### Aim:
Reply with one number: the count of lines in the listing that contain the string "Blender".

---- Available records

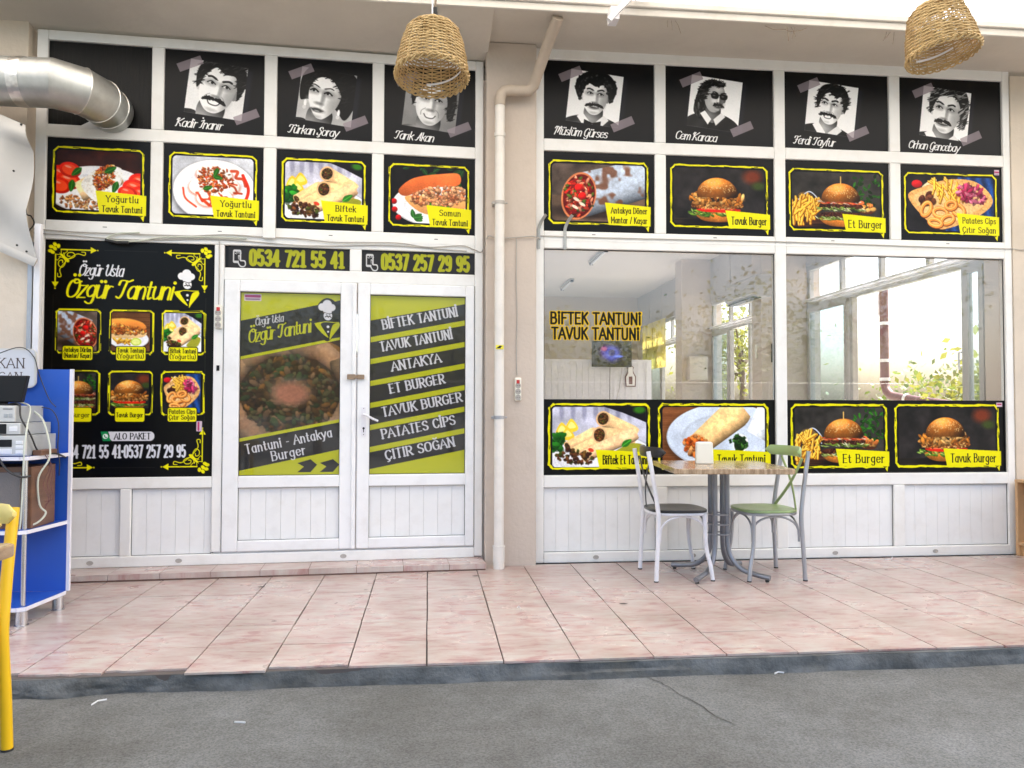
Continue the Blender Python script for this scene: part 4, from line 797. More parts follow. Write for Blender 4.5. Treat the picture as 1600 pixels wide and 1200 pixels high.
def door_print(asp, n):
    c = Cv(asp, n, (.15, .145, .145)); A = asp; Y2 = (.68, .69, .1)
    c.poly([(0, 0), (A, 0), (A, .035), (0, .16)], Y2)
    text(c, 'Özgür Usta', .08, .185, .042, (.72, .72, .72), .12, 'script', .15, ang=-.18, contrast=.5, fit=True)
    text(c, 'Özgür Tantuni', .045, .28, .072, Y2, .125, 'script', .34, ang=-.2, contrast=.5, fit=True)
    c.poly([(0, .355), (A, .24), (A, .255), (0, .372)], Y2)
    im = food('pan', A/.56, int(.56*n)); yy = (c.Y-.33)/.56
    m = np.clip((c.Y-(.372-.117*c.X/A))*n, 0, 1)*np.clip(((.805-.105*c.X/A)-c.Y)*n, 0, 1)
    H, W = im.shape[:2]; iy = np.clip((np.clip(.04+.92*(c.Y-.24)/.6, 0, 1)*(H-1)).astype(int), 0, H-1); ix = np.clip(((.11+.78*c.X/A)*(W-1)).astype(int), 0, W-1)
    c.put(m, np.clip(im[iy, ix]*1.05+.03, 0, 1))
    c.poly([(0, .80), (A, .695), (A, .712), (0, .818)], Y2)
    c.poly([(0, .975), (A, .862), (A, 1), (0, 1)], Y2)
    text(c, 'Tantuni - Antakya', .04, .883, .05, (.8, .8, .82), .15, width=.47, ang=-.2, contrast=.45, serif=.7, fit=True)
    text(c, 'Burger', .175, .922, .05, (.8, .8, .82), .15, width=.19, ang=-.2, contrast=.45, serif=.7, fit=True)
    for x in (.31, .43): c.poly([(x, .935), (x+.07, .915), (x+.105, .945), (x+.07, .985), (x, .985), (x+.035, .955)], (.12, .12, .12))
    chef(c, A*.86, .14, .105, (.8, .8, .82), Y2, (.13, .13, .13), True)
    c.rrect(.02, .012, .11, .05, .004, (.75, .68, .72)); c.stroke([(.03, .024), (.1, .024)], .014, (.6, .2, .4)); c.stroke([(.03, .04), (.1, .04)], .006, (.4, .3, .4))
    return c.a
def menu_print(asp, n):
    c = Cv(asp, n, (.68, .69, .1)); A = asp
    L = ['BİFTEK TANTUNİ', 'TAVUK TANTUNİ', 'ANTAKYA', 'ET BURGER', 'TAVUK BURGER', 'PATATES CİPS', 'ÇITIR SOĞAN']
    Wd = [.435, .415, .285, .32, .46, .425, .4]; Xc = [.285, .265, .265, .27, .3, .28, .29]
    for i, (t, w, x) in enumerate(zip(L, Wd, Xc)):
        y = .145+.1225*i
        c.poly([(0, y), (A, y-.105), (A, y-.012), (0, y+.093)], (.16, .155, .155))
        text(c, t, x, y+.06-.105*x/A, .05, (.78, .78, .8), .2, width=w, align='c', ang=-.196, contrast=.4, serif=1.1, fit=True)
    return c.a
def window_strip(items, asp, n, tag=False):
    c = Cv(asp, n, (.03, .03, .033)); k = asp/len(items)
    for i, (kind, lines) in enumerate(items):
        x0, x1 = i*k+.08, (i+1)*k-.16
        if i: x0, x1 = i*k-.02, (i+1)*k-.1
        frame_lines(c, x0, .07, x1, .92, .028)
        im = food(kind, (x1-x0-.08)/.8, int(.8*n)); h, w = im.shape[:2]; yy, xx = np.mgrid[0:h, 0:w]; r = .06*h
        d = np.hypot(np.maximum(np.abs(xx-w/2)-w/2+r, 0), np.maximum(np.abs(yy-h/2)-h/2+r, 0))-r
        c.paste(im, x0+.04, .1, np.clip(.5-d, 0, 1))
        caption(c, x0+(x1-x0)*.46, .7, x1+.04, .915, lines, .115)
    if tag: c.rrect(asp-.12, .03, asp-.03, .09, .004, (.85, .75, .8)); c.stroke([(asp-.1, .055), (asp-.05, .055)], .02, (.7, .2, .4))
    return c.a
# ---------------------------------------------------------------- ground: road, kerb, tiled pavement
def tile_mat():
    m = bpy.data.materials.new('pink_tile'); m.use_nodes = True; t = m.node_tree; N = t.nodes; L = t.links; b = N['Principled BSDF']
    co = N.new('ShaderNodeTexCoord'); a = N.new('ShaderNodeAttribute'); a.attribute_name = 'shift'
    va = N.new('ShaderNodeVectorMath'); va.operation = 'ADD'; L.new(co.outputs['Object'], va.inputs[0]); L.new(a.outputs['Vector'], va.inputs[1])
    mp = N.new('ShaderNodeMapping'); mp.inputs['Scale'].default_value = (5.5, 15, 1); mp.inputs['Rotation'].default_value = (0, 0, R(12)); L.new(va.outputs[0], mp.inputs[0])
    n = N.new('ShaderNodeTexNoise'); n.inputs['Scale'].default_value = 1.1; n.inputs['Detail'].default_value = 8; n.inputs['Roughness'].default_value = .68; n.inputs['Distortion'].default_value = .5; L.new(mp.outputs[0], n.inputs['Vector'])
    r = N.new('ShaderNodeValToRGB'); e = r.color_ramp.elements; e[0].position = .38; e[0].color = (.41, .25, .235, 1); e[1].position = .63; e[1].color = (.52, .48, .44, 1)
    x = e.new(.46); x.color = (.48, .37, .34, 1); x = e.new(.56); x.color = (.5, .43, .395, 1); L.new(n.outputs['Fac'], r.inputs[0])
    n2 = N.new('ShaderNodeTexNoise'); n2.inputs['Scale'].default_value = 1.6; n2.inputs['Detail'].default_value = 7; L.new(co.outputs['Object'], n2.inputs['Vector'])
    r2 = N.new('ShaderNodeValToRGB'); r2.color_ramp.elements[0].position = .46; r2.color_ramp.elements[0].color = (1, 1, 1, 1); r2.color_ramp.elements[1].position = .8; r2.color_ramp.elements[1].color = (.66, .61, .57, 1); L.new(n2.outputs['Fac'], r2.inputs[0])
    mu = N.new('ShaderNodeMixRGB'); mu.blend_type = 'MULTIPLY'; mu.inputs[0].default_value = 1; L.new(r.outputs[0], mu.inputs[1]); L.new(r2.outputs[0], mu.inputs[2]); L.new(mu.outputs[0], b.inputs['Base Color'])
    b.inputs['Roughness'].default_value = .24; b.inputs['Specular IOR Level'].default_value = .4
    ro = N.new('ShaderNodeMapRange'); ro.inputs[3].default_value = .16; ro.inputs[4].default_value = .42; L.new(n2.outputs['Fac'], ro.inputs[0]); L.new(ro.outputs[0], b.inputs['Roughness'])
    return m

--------
---- Available records

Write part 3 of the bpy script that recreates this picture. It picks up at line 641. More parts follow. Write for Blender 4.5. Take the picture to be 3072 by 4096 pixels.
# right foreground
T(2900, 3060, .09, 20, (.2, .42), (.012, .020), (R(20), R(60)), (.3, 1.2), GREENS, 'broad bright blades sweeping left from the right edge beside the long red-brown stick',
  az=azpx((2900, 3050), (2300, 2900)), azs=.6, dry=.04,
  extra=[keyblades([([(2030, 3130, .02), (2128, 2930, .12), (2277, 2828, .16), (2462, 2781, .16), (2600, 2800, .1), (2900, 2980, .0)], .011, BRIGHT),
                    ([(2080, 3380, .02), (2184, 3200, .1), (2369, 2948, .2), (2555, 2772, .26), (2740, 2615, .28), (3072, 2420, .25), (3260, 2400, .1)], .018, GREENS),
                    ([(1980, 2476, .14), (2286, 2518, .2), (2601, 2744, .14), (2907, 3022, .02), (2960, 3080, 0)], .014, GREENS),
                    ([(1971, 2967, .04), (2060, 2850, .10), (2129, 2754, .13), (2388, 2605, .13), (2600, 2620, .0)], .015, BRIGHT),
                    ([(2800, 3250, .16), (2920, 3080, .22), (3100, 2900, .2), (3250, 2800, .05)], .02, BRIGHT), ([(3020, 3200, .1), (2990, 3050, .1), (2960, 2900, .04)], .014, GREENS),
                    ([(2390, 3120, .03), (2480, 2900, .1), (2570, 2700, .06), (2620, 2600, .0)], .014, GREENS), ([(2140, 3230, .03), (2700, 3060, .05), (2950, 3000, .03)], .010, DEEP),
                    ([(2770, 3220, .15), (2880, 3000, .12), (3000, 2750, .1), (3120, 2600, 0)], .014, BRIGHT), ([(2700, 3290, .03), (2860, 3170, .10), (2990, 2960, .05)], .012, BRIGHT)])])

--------
---- Available records

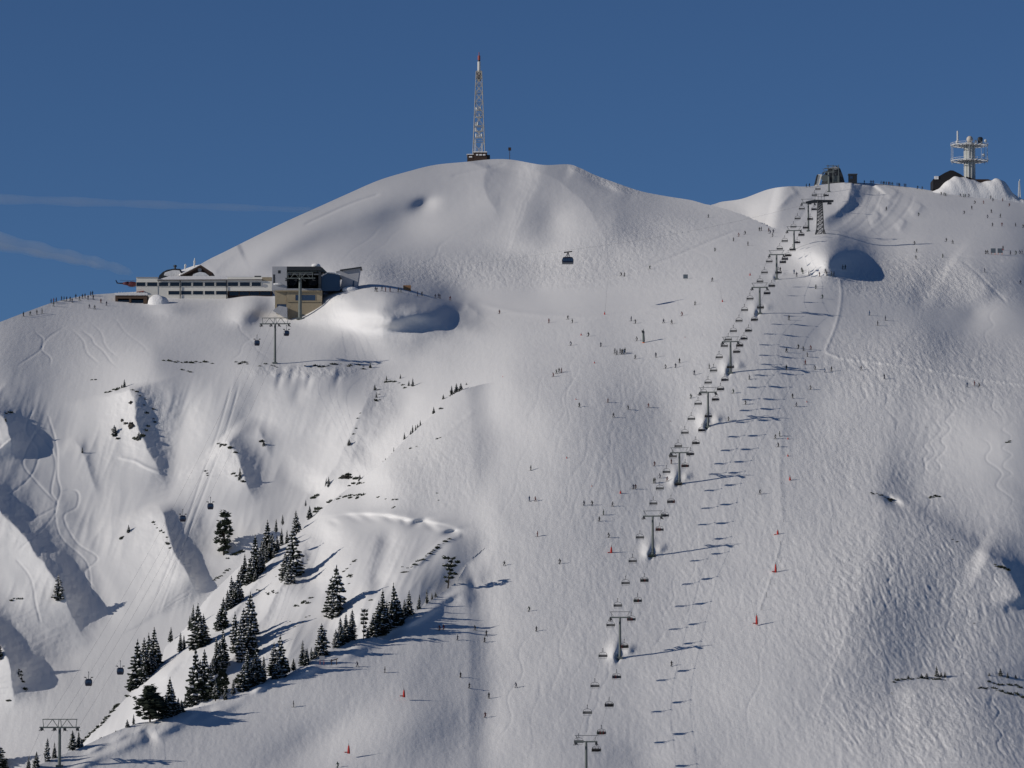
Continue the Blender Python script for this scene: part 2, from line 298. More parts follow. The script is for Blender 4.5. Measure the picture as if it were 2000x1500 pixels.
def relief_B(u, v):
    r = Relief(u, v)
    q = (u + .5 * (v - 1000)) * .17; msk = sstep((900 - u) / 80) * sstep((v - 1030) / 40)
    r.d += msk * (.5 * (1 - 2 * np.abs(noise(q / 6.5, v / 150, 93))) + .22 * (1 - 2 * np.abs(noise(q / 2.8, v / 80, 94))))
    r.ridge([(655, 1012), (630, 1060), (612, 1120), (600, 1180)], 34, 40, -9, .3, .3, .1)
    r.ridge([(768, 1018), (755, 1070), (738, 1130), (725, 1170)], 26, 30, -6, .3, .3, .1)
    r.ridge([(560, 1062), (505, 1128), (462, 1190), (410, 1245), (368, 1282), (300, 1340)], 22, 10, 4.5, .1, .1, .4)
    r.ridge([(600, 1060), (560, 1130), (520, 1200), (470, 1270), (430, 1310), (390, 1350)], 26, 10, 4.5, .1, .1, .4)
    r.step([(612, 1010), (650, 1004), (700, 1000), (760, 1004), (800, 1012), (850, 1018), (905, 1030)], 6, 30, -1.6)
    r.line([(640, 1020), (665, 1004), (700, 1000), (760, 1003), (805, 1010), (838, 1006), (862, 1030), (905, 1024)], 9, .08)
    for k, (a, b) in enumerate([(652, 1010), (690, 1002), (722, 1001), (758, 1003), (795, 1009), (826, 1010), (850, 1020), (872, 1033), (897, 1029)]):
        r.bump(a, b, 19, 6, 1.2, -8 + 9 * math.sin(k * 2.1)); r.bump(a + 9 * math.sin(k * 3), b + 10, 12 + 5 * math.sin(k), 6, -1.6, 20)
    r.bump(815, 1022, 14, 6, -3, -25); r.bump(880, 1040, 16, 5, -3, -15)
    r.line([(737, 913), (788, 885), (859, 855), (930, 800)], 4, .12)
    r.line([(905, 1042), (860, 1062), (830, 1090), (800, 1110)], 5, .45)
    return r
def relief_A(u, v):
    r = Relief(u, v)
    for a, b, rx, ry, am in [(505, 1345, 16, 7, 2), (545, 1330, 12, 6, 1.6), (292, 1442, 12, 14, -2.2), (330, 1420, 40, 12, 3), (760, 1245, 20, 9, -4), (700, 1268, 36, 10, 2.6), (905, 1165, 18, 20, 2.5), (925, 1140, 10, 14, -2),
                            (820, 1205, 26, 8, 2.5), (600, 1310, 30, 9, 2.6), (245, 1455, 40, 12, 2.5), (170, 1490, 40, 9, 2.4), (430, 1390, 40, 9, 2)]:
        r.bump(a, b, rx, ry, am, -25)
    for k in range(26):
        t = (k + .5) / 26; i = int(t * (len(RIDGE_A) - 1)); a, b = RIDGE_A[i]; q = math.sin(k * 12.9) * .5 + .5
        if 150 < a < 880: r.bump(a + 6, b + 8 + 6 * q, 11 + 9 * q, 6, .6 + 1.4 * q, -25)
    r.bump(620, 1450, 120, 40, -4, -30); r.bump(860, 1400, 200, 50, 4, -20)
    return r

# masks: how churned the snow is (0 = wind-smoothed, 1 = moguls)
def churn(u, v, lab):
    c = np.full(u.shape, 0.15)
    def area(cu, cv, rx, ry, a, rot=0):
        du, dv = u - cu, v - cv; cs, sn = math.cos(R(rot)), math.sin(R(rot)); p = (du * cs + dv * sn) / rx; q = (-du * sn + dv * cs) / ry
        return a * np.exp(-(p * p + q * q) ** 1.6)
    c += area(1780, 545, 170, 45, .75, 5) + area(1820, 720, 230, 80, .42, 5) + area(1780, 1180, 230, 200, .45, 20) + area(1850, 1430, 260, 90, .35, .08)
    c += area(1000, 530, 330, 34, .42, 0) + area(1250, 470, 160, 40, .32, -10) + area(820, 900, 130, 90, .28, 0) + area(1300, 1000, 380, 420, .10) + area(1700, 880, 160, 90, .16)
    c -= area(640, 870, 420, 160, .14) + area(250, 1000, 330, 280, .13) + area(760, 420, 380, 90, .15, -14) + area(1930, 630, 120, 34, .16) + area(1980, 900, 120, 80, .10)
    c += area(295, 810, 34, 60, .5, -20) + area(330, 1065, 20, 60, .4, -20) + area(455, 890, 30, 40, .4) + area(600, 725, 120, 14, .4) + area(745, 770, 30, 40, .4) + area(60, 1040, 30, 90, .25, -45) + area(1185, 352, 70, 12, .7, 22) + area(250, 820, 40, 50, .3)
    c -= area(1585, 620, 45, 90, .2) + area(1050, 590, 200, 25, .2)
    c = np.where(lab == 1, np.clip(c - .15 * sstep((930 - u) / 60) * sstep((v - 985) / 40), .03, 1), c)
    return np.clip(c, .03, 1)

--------

### Answer in full:
3